Con nota n. 694 del 2024, l’Ispettorato nazionale del Lavoro ha chiarito che in caso di attività lavorative svolte nei luoghi confinati o ambienti sospetti di inquinamento non è sufficiente la certificazione del contratto di appalto bensì occorre certificare tutti i contratti di lavoro del personale impiegato dall’appaltatore, anche se a tempo indeterminato.

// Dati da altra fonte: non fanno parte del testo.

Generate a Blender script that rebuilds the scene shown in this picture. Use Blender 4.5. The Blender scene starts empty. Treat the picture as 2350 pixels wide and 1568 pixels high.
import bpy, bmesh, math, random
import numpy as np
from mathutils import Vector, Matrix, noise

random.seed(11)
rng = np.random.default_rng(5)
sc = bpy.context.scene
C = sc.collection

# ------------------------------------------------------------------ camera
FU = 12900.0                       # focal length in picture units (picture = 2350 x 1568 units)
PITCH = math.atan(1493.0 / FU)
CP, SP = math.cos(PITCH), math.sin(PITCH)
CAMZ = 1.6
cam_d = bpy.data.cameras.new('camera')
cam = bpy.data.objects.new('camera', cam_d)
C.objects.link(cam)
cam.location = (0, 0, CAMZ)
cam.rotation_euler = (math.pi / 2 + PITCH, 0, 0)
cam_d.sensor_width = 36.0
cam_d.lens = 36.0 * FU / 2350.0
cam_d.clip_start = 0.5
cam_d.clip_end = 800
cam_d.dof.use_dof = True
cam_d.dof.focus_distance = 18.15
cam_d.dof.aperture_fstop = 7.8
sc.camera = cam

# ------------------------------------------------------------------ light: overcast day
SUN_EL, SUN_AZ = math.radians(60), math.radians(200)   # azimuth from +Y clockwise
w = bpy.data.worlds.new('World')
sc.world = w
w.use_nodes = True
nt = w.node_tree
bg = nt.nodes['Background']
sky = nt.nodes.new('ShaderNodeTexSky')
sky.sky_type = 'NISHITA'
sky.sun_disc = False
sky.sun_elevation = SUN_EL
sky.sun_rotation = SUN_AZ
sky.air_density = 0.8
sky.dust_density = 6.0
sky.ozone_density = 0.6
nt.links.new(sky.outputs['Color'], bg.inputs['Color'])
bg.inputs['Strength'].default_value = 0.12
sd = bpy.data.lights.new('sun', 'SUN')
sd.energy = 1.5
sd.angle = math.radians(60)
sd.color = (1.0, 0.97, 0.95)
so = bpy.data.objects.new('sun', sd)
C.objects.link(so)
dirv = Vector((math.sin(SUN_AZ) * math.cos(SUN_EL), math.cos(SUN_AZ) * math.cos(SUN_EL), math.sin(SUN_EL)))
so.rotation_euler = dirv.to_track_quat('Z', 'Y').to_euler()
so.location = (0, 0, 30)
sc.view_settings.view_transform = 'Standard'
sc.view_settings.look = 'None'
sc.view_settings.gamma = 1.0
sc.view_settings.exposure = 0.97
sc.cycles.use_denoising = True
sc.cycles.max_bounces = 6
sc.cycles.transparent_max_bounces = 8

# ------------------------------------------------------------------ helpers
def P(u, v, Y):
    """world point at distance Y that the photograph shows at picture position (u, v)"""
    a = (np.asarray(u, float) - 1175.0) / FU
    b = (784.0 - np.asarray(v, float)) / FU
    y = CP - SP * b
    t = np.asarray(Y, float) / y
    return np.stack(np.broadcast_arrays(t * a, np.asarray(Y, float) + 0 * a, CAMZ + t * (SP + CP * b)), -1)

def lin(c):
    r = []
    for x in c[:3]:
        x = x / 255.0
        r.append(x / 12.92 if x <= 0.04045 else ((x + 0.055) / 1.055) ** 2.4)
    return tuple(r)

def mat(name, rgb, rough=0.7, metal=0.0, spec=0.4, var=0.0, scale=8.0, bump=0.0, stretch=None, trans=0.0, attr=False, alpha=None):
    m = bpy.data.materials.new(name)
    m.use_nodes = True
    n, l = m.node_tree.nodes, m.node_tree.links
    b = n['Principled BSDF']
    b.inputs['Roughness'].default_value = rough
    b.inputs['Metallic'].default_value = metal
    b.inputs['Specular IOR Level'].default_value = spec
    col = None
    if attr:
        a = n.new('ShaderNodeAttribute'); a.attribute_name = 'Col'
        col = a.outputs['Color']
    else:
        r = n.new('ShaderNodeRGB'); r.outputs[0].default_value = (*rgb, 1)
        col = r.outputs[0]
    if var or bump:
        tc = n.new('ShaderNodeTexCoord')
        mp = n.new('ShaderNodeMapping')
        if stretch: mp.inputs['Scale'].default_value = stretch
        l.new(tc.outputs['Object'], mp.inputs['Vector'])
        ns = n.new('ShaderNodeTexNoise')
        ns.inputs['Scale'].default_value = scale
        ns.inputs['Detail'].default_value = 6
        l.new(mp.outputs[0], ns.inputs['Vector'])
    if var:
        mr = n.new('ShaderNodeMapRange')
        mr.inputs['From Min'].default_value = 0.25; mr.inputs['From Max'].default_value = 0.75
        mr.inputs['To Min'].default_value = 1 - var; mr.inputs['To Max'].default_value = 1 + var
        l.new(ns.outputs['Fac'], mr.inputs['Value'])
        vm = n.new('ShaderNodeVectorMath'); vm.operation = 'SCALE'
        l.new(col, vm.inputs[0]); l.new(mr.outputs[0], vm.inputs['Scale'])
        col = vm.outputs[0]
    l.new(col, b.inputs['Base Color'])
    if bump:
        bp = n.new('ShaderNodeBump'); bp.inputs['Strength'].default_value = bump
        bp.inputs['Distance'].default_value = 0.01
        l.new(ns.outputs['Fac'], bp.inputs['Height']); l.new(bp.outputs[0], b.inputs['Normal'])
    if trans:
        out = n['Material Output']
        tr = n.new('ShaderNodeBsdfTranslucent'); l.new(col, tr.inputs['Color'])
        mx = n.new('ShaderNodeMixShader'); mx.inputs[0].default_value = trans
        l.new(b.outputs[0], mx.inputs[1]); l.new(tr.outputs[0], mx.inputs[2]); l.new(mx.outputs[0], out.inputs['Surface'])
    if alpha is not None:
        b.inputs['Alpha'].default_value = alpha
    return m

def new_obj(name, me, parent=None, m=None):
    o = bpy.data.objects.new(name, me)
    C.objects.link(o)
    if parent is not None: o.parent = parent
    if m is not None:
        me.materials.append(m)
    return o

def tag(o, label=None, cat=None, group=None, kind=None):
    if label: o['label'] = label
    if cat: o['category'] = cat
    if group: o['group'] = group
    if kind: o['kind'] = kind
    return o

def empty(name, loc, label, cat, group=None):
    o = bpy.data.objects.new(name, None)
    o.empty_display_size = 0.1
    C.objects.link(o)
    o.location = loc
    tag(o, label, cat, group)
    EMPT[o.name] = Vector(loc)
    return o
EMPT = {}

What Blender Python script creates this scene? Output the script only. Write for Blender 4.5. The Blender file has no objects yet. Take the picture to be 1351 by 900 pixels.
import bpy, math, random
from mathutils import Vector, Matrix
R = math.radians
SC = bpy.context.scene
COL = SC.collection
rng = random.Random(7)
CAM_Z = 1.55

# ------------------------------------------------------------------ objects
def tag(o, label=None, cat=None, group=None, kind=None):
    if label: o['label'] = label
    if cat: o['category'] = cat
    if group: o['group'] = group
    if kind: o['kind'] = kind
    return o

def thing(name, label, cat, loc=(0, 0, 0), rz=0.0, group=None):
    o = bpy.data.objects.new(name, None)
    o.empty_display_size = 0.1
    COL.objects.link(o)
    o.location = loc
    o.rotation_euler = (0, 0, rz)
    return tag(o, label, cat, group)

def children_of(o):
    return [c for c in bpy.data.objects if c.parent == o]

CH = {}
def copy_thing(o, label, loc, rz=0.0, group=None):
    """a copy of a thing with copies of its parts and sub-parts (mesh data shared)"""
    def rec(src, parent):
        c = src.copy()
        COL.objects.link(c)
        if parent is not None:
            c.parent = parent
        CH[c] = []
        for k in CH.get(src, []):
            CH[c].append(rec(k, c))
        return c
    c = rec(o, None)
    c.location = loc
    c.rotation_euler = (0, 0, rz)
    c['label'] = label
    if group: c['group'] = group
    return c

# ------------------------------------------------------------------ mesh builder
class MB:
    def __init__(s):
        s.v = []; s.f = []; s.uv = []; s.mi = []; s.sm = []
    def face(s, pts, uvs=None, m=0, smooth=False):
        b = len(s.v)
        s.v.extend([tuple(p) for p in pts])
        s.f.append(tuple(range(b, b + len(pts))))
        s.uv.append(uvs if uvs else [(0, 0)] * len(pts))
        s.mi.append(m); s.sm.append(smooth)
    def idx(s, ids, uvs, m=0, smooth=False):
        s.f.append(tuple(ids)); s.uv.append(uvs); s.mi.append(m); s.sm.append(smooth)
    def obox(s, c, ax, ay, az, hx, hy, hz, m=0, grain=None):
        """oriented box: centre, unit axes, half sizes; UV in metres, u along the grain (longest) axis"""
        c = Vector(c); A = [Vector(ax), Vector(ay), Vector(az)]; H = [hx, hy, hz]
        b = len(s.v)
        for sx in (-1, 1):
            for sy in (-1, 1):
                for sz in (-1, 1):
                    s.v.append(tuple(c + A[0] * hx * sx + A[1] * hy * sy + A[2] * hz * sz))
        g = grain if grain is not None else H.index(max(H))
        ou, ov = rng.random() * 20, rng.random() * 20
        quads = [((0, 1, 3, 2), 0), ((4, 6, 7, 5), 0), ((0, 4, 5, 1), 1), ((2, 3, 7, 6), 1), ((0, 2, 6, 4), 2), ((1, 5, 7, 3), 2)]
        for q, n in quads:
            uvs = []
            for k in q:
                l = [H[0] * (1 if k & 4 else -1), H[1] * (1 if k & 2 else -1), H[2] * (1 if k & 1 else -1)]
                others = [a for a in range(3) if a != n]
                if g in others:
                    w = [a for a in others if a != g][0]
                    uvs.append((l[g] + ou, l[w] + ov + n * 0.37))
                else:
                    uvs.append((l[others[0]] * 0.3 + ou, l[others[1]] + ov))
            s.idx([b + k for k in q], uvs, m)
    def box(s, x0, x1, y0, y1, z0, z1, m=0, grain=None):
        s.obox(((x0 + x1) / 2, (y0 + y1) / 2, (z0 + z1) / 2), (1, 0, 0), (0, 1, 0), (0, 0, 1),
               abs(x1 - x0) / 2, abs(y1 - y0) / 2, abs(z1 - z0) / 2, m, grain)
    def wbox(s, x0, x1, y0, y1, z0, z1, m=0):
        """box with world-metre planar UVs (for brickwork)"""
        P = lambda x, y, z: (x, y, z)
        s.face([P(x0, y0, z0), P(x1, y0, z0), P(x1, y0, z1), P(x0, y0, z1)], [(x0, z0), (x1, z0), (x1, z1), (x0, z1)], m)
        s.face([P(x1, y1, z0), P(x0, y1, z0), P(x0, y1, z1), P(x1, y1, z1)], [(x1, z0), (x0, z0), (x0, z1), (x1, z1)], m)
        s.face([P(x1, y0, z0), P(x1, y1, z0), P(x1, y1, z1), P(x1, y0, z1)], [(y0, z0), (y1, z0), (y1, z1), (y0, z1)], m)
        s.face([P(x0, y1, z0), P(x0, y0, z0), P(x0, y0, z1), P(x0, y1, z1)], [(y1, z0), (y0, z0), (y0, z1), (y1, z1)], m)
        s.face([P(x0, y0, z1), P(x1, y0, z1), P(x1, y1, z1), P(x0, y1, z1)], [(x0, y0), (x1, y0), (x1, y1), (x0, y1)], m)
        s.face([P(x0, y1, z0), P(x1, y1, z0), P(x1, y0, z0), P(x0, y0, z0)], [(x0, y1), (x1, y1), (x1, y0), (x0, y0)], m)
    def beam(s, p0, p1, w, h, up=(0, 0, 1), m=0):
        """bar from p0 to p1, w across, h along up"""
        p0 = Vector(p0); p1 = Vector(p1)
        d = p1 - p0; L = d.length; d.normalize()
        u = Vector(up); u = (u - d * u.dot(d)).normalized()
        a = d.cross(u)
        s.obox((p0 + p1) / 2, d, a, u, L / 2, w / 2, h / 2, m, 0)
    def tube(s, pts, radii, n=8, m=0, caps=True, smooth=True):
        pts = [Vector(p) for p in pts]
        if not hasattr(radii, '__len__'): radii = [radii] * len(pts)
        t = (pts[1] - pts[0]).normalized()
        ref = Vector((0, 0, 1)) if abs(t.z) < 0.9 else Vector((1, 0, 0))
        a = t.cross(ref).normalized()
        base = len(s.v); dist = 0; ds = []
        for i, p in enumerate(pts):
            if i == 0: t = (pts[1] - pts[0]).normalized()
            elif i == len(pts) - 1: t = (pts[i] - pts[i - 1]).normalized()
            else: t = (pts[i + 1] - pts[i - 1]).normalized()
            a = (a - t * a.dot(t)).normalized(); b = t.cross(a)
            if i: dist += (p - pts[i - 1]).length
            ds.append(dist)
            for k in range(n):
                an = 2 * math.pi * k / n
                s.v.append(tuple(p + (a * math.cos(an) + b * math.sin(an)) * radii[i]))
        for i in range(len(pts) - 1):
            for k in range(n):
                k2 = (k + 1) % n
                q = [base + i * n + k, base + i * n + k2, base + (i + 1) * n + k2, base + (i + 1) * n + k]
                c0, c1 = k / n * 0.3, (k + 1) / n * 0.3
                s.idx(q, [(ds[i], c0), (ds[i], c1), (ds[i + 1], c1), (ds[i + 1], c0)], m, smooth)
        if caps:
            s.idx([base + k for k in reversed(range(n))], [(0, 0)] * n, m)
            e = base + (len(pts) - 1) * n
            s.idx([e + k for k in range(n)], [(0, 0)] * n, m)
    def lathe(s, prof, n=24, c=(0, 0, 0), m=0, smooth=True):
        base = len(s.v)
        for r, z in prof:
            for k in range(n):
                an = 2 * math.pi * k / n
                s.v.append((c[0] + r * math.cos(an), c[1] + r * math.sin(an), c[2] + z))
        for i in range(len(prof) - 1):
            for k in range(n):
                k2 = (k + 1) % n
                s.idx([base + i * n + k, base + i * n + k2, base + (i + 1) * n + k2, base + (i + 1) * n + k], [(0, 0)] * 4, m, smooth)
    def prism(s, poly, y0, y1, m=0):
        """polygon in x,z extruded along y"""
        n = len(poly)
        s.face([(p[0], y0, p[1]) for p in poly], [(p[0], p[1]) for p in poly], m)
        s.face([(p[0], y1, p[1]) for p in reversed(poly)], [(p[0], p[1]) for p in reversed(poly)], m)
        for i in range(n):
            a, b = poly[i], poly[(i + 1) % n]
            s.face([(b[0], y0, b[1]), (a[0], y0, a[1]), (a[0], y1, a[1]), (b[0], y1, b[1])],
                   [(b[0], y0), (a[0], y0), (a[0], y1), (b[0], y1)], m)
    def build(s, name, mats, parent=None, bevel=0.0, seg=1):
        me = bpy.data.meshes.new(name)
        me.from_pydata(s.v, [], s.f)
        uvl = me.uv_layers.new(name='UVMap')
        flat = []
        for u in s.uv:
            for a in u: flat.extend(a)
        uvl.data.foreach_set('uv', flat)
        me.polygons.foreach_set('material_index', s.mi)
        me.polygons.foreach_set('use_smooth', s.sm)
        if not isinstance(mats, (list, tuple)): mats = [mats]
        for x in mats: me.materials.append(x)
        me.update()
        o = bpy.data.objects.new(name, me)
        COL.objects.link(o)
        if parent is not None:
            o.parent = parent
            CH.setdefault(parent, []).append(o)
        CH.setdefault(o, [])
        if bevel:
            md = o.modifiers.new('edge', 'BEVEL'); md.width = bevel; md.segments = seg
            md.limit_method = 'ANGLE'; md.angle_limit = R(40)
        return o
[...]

Sono considerati ambienti sospetti di inquinamento i pozzi neri, le fogne, i camini, le fosse, le gallerie e in generale in ambienti e recipienti, condutture, caldaie e simili, ove sia possibile il rilascio di gas deleteri, vapori tossici, asfissianti, infiammabili o esplosivi; per i luoghi confinati, pur non esistendo una precisa definizione normativa, è possibile identificare come tali quelli rientranti nelle tipologie richiamate dall’allegato che riguarda “vasche, canalizzazioni, tubazioni, serbatoi, recipienti, silos”.
Le attività svolte in questi spazi non adeguatamente ventilati o preventivamente bonificati possono essere letali.
Allo scopo di valutare l’idoneità tecnico professionale delle imprese e dei lavoratori che svolgono le attività in questi luoghi così rischiosi, il Regolamento, fra l’altro, prevedeva (e prevede) l’obbligo di certificare i contratti, come chiarito dalla nota dell’Ispettorato del Lavoro , che precisa:
a) qualora l’impresa nei predetti ambienti intende utilizzare personale con tipologie contrattuali diverse dal contratto di lavoro subordinato a tempo indeterminato, allora l’impresa dovrà procedere alla certificazione dei contratti di lavoro;
b) nel caso in cui l’impiego del personale in questione avvenga in forza di un contratto di appalto, occorrerà certificare i relativi contratti di lavoro del personale utilizzato dall’appaltatore – ancorché siano contratti di lavoro subordinato a tempo indeterminato – ma non certificare anche il contratto “commerciale” di appalto.